Icebreakers – films by authors who opened the Iron curtain and broke down ideological walls

The 19th edition of Zagreb Film Festival features a few online programs. Among them is the retrospective theme program Icebreakers by program selector Diana Nenadić which will present five Eastern European films made in three Cold War decades, from 1957 to 1986. Connected by the fact they are the first films from this area directed by women, the films show the way these film pioneers laid out for later generations.

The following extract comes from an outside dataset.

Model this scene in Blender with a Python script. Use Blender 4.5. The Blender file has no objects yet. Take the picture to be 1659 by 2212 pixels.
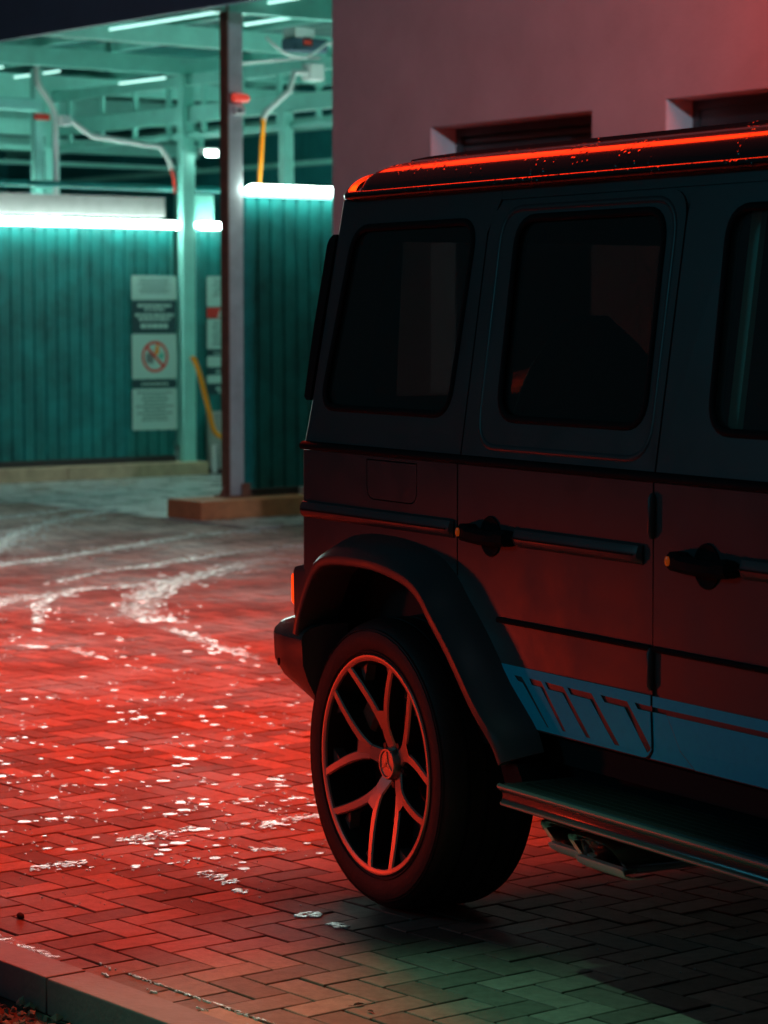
import bpy, bmesh, math, random
from math import sin, cos, tan, pi, radians, atan2, sqrt
from mathutils import Vector, Matrix, noise
from mathutils.geometry import tessellate_polygon

random.seed(7)
SC = bpy.context.scene
COL = SC.collection

# ------------------------------------------------------------------ camera
FPX, PW, PH = 5700.0, 1659.0, 2212.0
CAMH = 1.59
PITCH = math.atan(424.0 / FPX)
cd = bpy.data.cameras.new('camera')
cd.sensor_fit = 'HORIZONTAL'
cd.sensor_width = 24.0
cd.lens = 24.0 * FPX / PW
cd.clip_start = 0.1
cd.clip_end = 600
cd.dof.use_dof = True
cd.dof.focus_distance = 6.75
cd.dof.aperture_fstop = 4.8
cam = bpy.data.objects.new('camera', cd)
COL.objects.link(cam)
cam.location = (0, 0, CAMH)
cam.rotation_euler = (pi / 2 - PITCH, 0, 0)
SC.camera = cam

# ------------------------------------------------------------------ world, lamps, exposure
w = bpy.data.worlds.new('World')
SC.world = w
w.use_nodes = True
wn = w.node_tree
bg = wn.nodes['Background']
sky = wn.nodes.new('ShaderNodeTexSky')
sky.sky_type = 'NISHITA'
sky.sun_disc = False
sky.sun_elevation = radians(-3.5)
sky.sun_rotation = radians(200)
wn.links.new(sky.outputs[0], bg.inputs[0])
bg.inputs[1].default_value = 0.06
bg2 = wn.nodes.new('ShaderNodeBackground')      # glow of the town in the night sky
bg2.inputs[0].default_value = (0.25, 0.75, 1.0, 1)
bg2.inputs[1].default_value = 0.016
adds = wn.nodes.new('ShaderNodeAddShader')
wn.links.new(bg.outputs[0], adds.inputs[0])
wn.links.new(bg2.outputs[0], adds.inputs[1])
wn.links.new(adds.outputs[0], [n_ for n_ in wn.nodes if n_.type == 'OUTPUT_WORLD'][0].inputs[0])

SC.view_settings.view_transform = 'Standard'
SC.view_settings.look = 'None'
SC.view_settings.exposure = 0.0
SC.view_settings.gamma = 1.0
SC.view_settings.use_curve_mapping = False
SC.cycles.use_denoising = True
SC.cycles.max_bounces = 8
SC.cycles.sample_clamp_indirect = 6.0

# car frame: x forward, y to the car's left, z up; the origin lies under the rear axle on the right body side
HD = radians(29.2006)
CF = Vector((sin(HD), -cos(HD), 0))
CR = Vector((-cos(HD), -sin(HD), 0))
CO = Vector((0.0195, 7.0126, 0))


def cw(u, v, z):
    return CO + CF * u + CR * v + Vector((0, 0, z))


# car wash frame
WA = Vector((-1.1984, 21.0014, 0))
AZ = radians(52)
WP = Vector((sin(AZ), cos(AZ), 0))
WQ = Vector((-cos(AZ), sin(AZ), 0))


def ww(p, q, z):
    return WA + WP * p + WQ * q + Vector((0, 0, z))


# facade frame
FA = Vector((-0.35, 18.0, 0))
FD = Vector((0.545, -0.839, 0)).normalized()
FN = Vector((-0.839, -0.545, 0)).normalized()


def fw(s, n, z):
    return FA + FD * s + FN * n + Vector((0, 0, z))


def lamp(name, kind, loc, target, energy, color, size=None, size_y=None, spot=None, blend=0.5, radius=0.1, spread=None):
    d = bpy.data.lights.new(name, kind)
    d.energy = energy
    d.color = color
    if kind == 'AREA':
        d.shape = 'RECTANGLE'
        d.size = size
        d.size_y = size_y
        if spread:
            d.spread = spread
    if kind == 'SPOT':
        d.spot_size = spot
        d.spot_blend = blend
        d.shadow_soft_size = radius
    if kind == 'POINT':
        d.shadow_soft_size = radius
    o = bpy.data.objects.new(name, d)
    COL.objects.link(o)
    o.location = loc
    dirv = Vector(target) - Vector(loc)
    o.rotation_euler = dirv.to_track_quat('-Z', 'Y').to_euler()
    return o


# weak moonlight
sd = bpy.data.lights.new('moon', 'SUN')
sd.energy = 0.012
sd.angle = radians(10)
sd.color = (0.6, 0.85, 1.0)
so = bpy.data.objects.new('moon', sd)
COL.objects.link(so)
so.rotation_euler = (radians(35), 0, radians(-40))

RED = (1.0, 0.040, 0.010)
# tail lamps of another car waiting to the left, low
lamp('red_rear_lamp', 'SPOT', cw(-2.7, 1.75, 0.25), cw(0.5, 0.0, -0.20), 33, RED, spot=radians(58), blend=1.0, radius=0.09)
# red light strips: along the building and over the parked car
lamp('red_wall_strip', 'AREA', fw(6.4, 0.6, 5.3), fw(5.2, 0.0, 2.8), 150, (1.0, 0.04, 0.010), 4.2, 0.25)
o_ = lamp('red_yard_strip', 'AREA', cw(-3.75, -1.0, 4.9), cw(-3.75, -1.0, 0), 400, (1.0, 0.036, 0.001), 9.0, 0.5, spread=radians(113))
o_.rotation_euler = (0, 0, HD - pi / 2)
lamp('red_roof_glint_panel', 'AREA', cw(-5.0, -1.7, 5.4), cw(0.8, -0.9, 2.0), 110, (1.0, 0.024, 0.003), 1.6, 2.2)  # added panel behind the car, shaped to glint along the roof edge
# cool yard light high behind the camera
lamp('cool_yard_lamp', 'SPOT', Vector((3.5, 1.0, 6.0)), Vector((-1.1, 18.5, 2.6)), 2300, (0.66, 0.82, 1.0), spot=radians(24), blend=0.8, radius=0.2)
lamp('cool_side_fill', 'AREA', Vector((-8.0, 6.5, 3.6)), cw(1.6, 0.0, 1.0), 3.6, (0.08, 0.74, 1.0), 2.0, 1.0, spread=radians(70))  # added fill from the left for the decal and cabin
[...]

The first among them is the comedy film Priest Ćira and Priest Spira (1957), the first Yugoslav color film, based on the eponymous and highly popular novel by Stevan Sremac. The film, which won seven Arena Awards in Pula, was directed by Sofija Soja Jovanović from Belgrade, who will always be remembered as the first female feature film director in Yugoslavia. The funny story about two rural priests’ families whose harmony is disrupted by the arrival of a school teacher who both families want as their son-in-law gives us a comical picture of the Vojvodina province, and afterwards the director made a TV series about it.

The dynamic and picturesque Daisies (1966) by Věra Chytilová, known for her uncompromising and vivid art style, follows two young women who deal with life with refreshing frivolity. Expressive in style, full of color and surrealist symbolism, this film farce reveals a world free of conventions and norms, and at the same time critiques social irresponsibility. The director, who was the only woman in her class at the famous Prague FAMU film school alongside the likes of Jiří Menzel and Jan Němec, is often dubbed as the “first lady of Czechoslovak film”, and her Daisies are considered as one of the greatest films of feminist cinema.

The first feature film by Márta Mészáros, the first female Hungarian director who was also a major award winner, gives us an insight into topics which will mark her oeuvre: lives, identities, and social positions of women, their struggle and liberation from the confines of their surroundings. The Girl (1968) is a story about a girl who grew up in a Budapest orphanage who decides to look for her mother. The lead actress was then-popular Hungarian pop star Kati Kovács.

The Icebreakers program includes one other early film from another great director and Prague FAMU alumni, Polish director Agnieszka Holand. The psychological drama Provincial Actors (1979), which won the FIPRESCI Award in Cannes, is a chronicle of strained theatre backstage relations in a small city near Warsaw, and the discord between the main actor and the visiting director can be seen as an allegory of the political situation in Poland at the time.

The most recent film in the program, the comedy The Last Switchman of the Narrow Gauge Railway (1986) with Bata Živojinović and Zijah Sokolović as lead actors, was directed by Vesna Ljubić, the first woman in Bosnia and Herzegovina who directed feature films. Aged 82, the author who died in April this year studied film directing in Rome, where she was the assistant to the famous Federico Fellini. A well-known documentarist, in her second feature film Vesna Ljubić follows the everyday life of a small town in which social life revolves around a train station. The narrow gauge railway, like a lifeline, is the only point of contact with the world, so when an order comes in to stop traffic on the railway, the inhabitants find themselves in trouble.

Beside the Icebreakers, the audience will be able to see films online from the PLUS program intended for highschoolers, and Festivals in the Spotlight which consists of almost 50 recent short and feature films selected by ZFF program directors and selector of a number of regional and European film festivals: from Sarajevo Film Festival to the Mediterranean Film Festival Split, Ljubljana International Film Festival, as well as Locarno Film Festival, and Clermont-Ferrand International Short Film Festival. Some of the films from other programs, including competitions ones, will be available online after cinema showings. All the programs and films available online will be accessible for the duration of the festival at kinoeuropa.hr and croatian.film sites, and all the information about the conditions and terms will be published soon.